Not me. My instinct may tell me what Baby Mo needs but then I will second guess myself or listen to someone's casual (or sometimes aggressive) suggestions and second guess again until I feel like I've run laps around my own thought process. In the end, it was usually my first instinct that was correct. It is exhausting and I am grateful to be outgrowing it.

Think of the most successful moms you know. No one steps in their path with a pointed finger and says, "Are you sure you should .?" No one would dare. Now think of that shivering woman in labor. You might second guess her, right? She makes it easy.

Some moms don't need this lesson in confidence. My pregnant sister-in-law is a point in case. At Thanksgiving, some family members were giving her suggestions about parenting. She simply said, "We're doing it this way and we're not going to talk about it any longer." She wasn't rude or aggressive. She just wanted to make it clear that her baby's care was not a democracy. I silently high-fived her from across the table for standing up for her decisions so declaratively.

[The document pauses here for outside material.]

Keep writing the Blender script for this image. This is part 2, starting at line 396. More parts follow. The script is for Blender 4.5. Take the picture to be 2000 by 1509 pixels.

That is how I aim to mother: with love, respect, and confidence.

Meanwhile, my baby's half birthday is a cause to celebrate other victories too. I hit my 6-month goal in breastfeeding (and still going!), I lost all of my baby weight, and I am (mostly) making it happen as a working mom. I can't believe how one little person can change your life so dramatically. I fall in love with this little man more and more every day. He is growing so fast and in many ways, so am I.